Roads: clearing obstacles will take time

October 15, 2013

Vatsala Kamat

 

The Sep quarter too will see earnings of most infrastructure firms being weighed down by high interest and depreciation costs
The government’s desire to give a push to infrastructure projects may result in some relief from the problems of poor order inflows and low financial viability of existing projects. Photo: Ramesh Pathania/Mint
(The government’s desire to give a push to infrastructure projects may result in some relief from the problems of poor order inflows and low financial viability of existing projects. Photo: Ramesh Pathania/Mint)

 

Last week’s decision by the government to reschedule the premium payable by developers to the National Highways Authority of India (NHAI) is aimed at giving jammed road projects a new lease of life. The decision to reschedule the premium arose out of the fact that many developers quoted a hefty premium to win orders, as competition increased between fiscal years 2012 and 2013, which led to some projects turning financially unviable.

 

No doubt, the decision to reschedule will not change the profile of projects overnight. Analysts’ data indicates that more than 80% of the build-operate-transfer (BOT) projects awarded in fiscals 2012 and 2013 have not started construction yet. It is now widely known that land acquisition and environmental clearances, highly leveraged balance sheets, poor cash flows on existing projects and high interest rates are key reasons for a slowdown in the roads sector.

 

Around 23 projects caught in a quagmire will be examined on a case-to-case basis. However, a note by Citi Research says that one of the conditions to ensure smooth payments by developers after rescheduling is that the firms should furnish bank guarantees. “Given the tightening lending standards to road projects and leveraged balance sheet of developers, it may be difficult to furnish the bank guarantee,” it says.

 

As has been the case during the past several quarters, the September quarter too will see earnings of most infrastructure firms including roads being weighed down by high interest and depreciation costs. A report by IDBI Capital Market Services Ltd expects companies such as Hindustan Construction Co. Ltdand IVRCL Ltd to be in the red during the September quarter. And, others such as Simplex Infrastructures Ltd, Nagarjuna Construction Co. Ltd and IRB Infrastructures Developers Ltd are likely to see a decline in earnings compared to the year-ago period. Revenue expansion is likely in some cases where execution is on track.

 

But analysts’ data reveals that against a normal road completion time of 48 months, most projects awarded in fiscal 2009-10 are complete to the extent of only 50-60%.

 

Complicating the imbroglio is the fall in order inflows, which could get worse in the near term, given that elections typically see major decisions being postponed. This would stymie revenue expansion too. This fiscal year till date, NHAI has awarded only 479km of road projects costing Rs.2,700 crore, compared to the road ministry’s target of 5,000km of both EPC and BOT projects. EPC stands for engineering, procurement and construction.

 

Now, the orders that have already been given can mean healthy order book for some firms, giving decent revenue visibility for the next one or two years.

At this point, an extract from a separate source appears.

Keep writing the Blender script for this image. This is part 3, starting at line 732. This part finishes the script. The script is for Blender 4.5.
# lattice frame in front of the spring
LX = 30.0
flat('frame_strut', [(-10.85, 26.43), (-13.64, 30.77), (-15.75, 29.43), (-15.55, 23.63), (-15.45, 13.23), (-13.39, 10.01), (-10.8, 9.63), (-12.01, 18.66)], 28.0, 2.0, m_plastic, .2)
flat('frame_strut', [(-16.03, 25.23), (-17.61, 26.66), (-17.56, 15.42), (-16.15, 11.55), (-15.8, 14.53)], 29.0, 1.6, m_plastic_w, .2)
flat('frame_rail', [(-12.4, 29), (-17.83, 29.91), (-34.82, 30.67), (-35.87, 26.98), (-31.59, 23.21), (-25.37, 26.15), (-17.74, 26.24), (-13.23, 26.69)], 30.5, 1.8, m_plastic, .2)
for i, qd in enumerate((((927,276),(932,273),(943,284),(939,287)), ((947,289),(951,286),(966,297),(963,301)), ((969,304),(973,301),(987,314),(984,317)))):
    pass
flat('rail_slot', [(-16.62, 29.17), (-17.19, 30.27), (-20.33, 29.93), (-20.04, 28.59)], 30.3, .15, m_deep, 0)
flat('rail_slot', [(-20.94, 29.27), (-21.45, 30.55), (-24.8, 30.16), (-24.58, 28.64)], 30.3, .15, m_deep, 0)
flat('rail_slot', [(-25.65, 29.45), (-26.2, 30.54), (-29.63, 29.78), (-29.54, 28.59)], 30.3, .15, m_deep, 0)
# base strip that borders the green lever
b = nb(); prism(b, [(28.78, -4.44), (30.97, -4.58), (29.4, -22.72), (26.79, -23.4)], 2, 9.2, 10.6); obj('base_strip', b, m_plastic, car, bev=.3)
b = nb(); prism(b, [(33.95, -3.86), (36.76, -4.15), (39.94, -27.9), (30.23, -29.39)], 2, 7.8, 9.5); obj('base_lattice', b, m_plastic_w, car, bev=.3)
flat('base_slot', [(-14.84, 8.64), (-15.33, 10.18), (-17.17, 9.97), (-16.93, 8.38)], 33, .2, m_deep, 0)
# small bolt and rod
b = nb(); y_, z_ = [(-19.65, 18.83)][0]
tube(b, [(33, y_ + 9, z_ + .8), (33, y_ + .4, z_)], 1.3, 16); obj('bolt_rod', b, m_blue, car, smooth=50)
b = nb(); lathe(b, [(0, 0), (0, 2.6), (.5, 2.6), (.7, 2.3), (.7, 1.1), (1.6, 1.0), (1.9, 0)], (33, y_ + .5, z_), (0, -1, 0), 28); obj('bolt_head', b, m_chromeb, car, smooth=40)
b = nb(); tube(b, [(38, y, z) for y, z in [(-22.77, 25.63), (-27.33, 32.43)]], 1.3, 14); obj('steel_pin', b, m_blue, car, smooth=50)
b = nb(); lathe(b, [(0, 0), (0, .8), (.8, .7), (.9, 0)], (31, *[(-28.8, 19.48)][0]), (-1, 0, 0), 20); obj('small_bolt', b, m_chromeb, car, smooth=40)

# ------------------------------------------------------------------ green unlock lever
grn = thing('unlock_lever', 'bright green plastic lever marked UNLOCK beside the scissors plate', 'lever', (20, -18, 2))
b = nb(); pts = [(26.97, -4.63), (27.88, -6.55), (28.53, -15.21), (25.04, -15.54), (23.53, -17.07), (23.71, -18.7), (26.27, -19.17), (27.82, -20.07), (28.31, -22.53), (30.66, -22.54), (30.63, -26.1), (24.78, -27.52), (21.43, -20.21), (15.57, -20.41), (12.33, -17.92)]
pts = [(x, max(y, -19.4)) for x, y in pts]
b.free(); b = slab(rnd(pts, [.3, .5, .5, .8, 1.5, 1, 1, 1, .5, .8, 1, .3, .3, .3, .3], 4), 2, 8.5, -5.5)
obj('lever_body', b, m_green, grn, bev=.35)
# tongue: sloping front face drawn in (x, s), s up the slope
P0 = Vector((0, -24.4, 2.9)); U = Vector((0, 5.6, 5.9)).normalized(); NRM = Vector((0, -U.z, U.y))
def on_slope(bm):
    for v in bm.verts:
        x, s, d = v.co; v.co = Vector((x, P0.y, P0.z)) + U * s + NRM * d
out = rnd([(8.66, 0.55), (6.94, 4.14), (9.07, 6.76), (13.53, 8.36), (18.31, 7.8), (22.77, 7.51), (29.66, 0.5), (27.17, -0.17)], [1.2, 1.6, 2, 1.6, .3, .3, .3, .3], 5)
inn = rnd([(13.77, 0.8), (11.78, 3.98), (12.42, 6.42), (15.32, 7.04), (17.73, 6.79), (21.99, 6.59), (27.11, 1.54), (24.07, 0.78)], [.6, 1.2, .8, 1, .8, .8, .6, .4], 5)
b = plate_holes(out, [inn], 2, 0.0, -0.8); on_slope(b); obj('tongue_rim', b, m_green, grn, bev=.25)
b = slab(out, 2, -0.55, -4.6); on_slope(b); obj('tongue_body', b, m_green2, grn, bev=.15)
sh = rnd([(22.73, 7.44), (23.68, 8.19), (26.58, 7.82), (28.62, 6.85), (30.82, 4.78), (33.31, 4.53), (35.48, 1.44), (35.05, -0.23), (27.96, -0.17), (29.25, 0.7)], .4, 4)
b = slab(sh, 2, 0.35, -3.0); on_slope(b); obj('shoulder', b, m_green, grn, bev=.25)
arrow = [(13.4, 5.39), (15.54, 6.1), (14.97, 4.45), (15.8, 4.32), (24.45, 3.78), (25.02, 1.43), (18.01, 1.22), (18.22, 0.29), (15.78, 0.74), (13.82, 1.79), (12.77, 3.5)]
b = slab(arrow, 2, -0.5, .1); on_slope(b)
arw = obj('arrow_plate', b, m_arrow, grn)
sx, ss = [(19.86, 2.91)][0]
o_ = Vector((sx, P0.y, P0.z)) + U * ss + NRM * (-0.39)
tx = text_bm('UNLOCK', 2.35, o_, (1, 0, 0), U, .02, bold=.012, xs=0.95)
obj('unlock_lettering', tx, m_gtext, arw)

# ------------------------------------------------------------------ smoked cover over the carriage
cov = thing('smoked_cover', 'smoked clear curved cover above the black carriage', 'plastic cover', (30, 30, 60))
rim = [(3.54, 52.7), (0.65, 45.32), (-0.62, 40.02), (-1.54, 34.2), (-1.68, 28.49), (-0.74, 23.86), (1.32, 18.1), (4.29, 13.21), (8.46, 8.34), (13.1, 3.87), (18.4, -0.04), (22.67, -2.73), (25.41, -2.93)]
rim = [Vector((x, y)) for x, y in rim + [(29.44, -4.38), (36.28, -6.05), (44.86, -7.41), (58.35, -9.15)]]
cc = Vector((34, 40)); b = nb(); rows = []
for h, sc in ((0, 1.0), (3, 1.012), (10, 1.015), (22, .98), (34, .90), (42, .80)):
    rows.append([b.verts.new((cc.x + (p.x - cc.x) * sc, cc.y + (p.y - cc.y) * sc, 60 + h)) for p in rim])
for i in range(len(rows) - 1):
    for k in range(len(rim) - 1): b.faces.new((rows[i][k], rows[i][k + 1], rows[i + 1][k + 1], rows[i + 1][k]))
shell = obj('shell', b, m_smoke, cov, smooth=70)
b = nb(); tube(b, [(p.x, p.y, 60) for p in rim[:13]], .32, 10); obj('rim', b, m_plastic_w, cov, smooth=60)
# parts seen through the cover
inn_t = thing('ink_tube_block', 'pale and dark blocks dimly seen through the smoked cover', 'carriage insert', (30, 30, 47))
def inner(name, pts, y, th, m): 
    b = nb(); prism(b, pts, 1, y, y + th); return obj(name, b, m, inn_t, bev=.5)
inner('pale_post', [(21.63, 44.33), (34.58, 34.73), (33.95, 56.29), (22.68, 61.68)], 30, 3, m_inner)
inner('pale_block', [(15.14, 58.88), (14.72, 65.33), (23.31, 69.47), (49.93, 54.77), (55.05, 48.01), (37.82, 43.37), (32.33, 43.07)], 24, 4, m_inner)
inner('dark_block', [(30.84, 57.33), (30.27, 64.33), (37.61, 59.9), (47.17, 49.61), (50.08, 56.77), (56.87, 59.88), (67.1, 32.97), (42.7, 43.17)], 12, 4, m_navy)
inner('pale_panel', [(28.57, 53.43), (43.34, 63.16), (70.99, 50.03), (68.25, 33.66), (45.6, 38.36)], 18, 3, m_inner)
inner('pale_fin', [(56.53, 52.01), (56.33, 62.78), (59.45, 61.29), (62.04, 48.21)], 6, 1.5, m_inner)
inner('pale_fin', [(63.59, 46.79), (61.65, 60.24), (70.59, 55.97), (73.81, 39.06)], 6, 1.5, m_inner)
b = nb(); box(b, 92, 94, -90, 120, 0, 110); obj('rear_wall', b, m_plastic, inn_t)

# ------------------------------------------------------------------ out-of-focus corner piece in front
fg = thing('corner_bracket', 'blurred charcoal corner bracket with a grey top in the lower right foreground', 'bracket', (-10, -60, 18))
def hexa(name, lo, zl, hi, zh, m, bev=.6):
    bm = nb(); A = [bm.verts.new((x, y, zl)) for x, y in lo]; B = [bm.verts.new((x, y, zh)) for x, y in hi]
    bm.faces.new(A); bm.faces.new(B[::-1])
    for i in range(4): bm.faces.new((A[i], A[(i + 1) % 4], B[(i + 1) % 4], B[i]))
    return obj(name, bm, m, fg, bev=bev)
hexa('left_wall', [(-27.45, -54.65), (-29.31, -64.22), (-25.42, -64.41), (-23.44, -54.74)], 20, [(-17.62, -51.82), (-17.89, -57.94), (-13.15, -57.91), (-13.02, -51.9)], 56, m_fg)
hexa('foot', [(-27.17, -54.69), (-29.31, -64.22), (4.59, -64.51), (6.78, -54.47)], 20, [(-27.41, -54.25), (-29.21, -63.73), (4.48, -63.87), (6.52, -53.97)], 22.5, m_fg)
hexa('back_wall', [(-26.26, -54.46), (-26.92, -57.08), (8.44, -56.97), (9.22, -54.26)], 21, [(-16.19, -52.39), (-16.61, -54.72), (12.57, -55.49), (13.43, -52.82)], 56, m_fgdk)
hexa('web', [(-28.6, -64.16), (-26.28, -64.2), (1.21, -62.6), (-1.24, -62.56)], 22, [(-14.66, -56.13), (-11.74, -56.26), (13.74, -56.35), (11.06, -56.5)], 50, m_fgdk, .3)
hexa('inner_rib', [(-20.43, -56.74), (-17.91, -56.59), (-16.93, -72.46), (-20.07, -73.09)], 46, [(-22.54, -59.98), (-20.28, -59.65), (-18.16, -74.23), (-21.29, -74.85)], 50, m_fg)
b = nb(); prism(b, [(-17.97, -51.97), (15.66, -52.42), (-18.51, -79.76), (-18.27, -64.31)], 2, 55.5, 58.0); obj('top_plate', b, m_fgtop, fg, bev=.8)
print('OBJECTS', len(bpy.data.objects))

Among the mid-sized firms, Sadbhav Engineering Ltd and Ashok Buildcon Ltd are better off than some of their peers.

 

 

The government’s desire to give a push to infrastructure projects may result in some relief from the problems of poor order inflows and low financial viability of existing projects. But the pace leaves a lot to be desired and it may be many more quarters before actual and substantial movement is visible. For now, nothing seems to have changed for the roads sector.